Music & Art Sep 30, 2009

Renowned Icelandic sculptor and artist Steinunn Thorarinsdottir

Renowned Icelandic sculptor and artist Steinunn Thorarinsdottir  has been named a Distinguished Lecturer for the Governors State University College of Arts and Sciences for the Fall 2009 term.

The artist will visit the university campus on Oct. 13-14 to interact with students and faculty and will deliver a talk about her work, its process, and the impact Iceland has on her figurative sculpture.  “Horizons: The Figurative World of Steinunn Thorarinsdottir” will take place at 7:00 PM on Oct. 14 as part of the University’s 2009 ArtsFest programming.

A major installation work by the artist, entitled “Horizons” is currently on view at the Nathan Manilow Sculpture Park on the campus of Governors State University. The piece consists of 12 life-sized cast-iron figures, each of which possesses a glass insert in their upper torso. The artist explains this juxtaposition of glass and iron, “The color of the iron signifies their primal quality—as if they are emerging from the earth,” while, “Glass as a material has a lot of different connotations. It can be fragile, yet dangerous. It can be translucent, or solid . . . It’s like water, but also like air.” The work was featured in the January 2009 issue of Sculpture Magazine and is also the subject of the documentary film “Horizons “by independent filmmaker Frank Cantor, which won the CINE Special Jury Award in Washington as the best short documentary of 2008.

Steinunn Thorarinsdottir has studied at the Portsmouth Academy of Art and Design in England and the Accademia di Belle Arte in Bologna, Italy.
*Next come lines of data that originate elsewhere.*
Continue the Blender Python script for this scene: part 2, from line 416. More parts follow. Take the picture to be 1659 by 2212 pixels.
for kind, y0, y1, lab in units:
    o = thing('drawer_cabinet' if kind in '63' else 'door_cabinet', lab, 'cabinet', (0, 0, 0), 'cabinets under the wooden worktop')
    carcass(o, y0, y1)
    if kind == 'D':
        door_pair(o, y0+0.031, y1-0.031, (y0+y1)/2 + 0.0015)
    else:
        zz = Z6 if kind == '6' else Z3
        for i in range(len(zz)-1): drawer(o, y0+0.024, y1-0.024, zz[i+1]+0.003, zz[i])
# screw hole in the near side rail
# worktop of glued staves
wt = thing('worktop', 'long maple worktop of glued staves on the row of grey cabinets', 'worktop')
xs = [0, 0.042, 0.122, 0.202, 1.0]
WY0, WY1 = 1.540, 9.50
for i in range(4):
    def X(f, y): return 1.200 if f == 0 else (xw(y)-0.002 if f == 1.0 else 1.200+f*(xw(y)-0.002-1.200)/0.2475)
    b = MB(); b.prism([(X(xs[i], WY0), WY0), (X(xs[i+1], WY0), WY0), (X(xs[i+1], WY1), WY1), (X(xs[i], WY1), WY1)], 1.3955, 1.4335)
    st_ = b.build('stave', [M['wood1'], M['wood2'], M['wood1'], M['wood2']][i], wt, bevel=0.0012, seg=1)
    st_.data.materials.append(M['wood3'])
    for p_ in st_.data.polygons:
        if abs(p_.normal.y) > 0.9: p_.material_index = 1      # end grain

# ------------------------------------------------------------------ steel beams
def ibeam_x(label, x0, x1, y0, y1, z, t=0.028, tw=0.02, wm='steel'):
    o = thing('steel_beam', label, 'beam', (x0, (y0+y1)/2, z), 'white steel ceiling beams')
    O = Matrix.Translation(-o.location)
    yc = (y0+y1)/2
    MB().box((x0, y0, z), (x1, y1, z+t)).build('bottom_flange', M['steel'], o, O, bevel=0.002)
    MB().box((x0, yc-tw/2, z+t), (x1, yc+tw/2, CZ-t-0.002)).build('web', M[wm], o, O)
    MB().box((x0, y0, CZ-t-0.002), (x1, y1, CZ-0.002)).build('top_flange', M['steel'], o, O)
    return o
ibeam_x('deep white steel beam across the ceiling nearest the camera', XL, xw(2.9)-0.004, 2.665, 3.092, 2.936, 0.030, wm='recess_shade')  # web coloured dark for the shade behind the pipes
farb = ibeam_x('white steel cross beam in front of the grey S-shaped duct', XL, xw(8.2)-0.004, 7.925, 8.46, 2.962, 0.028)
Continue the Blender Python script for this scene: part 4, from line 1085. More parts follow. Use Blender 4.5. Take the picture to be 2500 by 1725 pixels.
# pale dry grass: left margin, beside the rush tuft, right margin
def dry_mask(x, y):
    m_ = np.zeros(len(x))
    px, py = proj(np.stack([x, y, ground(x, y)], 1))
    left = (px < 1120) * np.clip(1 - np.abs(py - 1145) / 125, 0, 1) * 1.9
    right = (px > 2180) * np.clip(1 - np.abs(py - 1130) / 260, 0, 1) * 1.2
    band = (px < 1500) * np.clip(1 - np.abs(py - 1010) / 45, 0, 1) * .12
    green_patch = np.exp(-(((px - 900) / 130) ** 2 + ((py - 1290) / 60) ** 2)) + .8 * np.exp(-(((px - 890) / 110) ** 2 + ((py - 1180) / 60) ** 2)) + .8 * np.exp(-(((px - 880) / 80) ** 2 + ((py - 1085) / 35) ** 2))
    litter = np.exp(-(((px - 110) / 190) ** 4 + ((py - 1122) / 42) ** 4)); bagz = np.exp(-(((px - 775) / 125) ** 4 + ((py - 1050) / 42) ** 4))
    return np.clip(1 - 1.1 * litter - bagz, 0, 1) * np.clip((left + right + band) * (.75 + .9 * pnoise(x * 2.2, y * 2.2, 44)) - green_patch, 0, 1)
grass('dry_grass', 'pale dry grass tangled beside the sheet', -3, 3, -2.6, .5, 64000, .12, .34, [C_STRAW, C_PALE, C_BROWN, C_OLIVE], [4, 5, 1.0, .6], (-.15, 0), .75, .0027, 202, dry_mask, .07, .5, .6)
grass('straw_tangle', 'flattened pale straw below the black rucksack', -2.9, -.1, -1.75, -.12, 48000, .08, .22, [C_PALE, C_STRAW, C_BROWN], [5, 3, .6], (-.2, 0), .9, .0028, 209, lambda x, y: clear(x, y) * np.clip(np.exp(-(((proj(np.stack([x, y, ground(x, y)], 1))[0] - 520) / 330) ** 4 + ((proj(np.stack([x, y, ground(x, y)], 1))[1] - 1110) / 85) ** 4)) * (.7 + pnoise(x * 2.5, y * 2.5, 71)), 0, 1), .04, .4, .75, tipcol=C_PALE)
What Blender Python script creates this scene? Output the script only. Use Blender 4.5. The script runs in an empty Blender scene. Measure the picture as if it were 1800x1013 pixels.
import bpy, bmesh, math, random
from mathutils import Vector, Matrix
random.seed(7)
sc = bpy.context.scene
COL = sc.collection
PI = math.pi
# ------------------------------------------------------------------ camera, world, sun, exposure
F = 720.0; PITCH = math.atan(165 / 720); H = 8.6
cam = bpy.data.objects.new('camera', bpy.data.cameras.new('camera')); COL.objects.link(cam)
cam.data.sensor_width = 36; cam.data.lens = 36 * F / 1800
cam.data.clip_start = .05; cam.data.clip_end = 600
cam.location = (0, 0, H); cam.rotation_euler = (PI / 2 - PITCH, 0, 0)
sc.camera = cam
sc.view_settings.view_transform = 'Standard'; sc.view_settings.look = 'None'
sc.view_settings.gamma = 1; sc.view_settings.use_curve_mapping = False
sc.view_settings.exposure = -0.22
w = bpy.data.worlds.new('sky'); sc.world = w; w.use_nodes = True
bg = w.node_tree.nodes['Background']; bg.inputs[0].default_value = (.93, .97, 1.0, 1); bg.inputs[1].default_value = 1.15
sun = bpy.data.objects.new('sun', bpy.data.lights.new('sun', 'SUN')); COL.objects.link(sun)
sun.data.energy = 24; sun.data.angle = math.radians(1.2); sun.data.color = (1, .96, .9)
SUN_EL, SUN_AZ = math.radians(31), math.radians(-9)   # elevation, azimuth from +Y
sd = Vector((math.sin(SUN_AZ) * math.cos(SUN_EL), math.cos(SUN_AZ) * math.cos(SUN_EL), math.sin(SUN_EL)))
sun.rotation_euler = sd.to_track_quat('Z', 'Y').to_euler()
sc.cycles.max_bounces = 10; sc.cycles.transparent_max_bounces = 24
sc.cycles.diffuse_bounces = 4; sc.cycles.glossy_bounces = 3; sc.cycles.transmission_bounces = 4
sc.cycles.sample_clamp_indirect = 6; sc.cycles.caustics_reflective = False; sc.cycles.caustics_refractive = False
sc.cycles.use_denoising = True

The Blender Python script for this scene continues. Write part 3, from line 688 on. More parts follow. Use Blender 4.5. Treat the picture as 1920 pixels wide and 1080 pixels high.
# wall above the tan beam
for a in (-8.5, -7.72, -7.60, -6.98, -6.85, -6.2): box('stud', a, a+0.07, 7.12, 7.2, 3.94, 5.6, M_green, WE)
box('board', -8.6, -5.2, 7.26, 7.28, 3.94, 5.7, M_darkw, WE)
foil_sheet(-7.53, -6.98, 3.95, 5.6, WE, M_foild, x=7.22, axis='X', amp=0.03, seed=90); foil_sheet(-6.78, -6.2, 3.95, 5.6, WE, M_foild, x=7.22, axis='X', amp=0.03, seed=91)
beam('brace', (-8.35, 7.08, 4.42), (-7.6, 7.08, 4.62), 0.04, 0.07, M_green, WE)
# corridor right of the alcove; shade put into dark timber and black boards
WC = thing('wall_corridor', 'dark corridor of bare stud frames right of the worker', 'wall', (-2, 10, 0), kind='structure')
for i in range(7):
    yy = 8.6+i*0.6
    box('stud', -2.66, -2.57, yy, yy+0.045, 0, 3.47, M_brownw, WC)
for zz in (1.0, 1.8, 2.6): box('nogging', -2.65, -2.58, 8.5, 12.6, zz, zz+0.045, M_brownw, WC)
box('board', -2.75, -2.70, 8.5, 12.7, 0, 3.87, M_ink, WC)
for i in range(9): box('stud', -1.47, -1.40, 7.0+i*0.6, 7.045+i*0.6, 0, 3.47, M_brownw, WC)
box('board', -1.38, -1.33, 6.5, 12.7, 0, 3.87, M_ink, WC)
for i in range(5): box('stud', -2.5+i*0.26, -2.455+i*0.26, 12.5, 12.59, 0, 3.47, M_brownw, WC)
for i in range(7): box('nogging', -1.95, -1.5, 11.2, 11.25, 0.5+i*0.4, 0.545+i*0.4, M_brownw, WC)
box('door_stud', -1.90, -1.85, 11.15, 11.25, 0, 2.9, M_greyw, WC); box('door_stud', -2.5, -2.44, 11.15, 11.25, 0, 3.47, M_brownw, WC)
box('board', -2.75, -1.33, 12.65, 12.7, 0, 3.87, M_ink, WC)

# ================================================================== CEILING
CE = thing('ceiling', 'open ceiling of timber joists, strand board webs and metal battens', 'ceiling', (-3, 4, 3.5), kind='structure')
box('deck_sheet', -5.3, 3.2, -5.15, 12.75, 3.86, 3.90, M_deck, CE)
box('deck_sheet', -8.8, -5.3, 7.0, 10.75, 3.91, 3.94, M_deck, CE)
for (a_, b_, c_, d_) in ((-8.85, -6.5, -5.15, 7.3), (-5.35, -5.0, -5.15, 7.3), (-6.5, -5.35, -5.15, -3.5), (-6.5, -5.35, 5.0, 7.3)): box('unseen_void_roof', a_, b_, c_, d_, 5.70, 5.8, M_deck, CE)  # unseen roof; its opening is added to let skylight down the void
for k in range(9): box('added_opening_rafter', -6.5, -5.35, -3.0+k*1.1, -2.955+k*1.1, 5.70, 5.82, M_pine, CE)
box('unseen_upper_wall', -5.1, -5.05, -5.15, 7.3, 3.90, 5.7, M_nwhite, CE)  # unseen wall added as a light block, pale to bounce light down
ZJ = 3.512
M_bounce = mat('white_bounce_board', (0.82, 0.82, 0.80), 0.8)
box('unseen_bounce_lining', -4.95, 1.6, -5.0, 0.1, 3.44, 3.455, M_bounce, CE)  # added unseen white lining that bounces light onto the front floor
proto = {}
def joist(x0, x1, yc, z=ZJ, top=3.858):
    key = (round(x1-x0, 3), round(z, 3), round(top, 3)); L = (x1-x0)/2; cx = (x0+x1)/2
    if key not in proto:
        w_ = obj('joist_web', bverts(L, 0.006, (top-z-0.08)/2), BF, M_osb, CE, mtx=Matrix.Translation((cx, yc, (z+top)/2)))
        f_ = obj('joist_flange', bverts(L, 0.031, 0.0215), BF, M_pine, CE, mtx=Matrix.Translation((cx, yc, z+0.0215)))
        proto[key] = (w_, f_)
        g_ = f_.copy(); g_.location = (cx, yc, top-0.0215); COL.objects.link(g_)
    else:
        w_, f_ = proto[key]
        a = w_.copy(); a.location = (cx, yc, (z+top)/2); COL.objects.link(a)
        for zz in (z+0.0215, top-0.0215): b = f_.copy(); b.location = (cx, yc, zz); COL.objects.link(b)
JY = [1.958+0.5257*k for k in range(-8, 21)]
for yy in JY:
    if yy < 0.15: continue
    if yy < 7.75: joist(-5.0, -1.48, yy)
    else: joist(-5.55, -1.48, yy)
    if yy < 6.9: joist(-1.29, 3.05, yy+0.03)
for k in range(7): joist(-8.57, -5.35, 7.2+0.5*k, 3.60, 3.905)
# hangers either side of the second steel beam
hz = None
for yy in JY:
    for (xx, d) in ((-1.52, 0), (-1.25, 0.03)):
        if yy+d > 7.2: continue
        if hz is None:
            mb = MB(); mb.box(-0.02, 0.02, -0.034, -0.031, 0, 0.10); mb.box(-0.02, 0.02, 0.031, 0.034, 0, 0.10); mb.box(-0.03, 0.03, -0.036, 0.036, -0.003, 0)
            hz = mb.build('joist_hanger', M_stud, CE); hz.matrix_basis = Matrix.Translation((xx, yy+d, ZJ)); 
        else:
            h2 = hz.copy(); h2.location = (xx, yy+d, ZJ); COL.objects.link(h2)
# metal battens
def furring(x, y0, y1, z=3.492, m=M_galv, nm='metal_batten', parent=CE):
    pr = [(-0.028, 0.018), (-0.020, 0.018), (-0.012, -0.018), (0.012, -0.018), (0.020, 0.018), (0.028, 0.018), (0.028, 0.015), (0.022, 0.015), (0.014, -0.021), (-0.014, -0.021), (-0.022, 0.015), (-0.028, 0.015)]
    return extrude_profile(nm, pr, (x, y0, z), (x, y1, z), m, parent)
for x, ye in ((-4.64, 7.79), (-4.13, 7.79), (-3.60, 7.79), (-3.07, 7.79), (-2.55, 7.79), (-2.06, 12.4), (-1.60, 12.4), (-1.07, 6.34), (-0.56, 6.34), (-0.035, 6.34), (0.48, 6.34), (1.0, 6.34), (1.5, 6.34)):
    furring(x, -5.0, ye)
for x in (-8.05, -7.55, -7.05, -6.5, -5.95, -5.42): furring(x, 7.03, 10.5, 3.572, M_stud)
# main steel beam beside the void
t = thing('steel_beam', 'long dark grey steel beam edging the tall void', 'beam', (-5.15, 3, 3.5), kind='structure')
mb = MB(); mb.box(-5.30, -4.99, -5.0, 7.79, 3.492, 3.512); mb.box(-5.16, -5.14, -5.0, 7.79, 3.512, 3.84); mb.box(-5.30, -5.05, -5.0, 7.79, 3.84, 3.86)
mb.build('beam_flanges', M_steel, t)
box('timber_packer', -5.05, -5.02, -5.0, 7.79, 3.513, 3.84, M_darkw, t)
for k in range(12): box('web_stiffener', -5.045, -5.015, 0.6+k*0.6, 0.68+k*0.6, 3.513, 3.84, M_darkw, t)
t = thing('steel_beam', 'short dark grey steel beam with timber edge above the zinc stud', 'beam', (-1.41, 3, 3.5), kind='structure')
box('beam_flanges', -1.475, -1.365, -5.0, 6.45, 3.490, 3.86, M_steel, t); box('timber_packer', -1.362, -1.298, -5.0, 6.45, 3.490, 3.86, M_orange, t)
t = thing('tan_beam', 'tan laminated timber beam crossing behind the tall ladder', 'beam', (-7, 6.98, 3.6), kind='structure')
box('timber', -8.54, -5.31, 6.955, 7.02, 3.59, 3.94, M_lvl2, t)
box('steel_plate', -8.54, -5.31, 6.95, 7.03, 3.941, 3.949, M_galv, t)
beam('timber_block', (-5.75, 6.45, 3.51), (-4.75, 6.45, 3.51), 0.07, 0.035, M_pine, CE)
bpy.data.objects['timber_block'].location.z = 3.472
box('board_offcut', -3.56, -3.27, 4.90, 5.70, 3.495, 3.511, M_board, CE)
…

Horizons was brought to the U.S. by the Katonah Museum of Art, Katonah, NY for exhibition in 2007. The work has been exhibited in Memphis, TN and San Antonio, TX and will continue to travel after its stay in University Park. Funding for her visit has been provided by the GSU College of Arts and Sciences, the Department of Liberal Arts, Harris Bank, and contributions by Members of the Nathan Manilow Sculpture Park.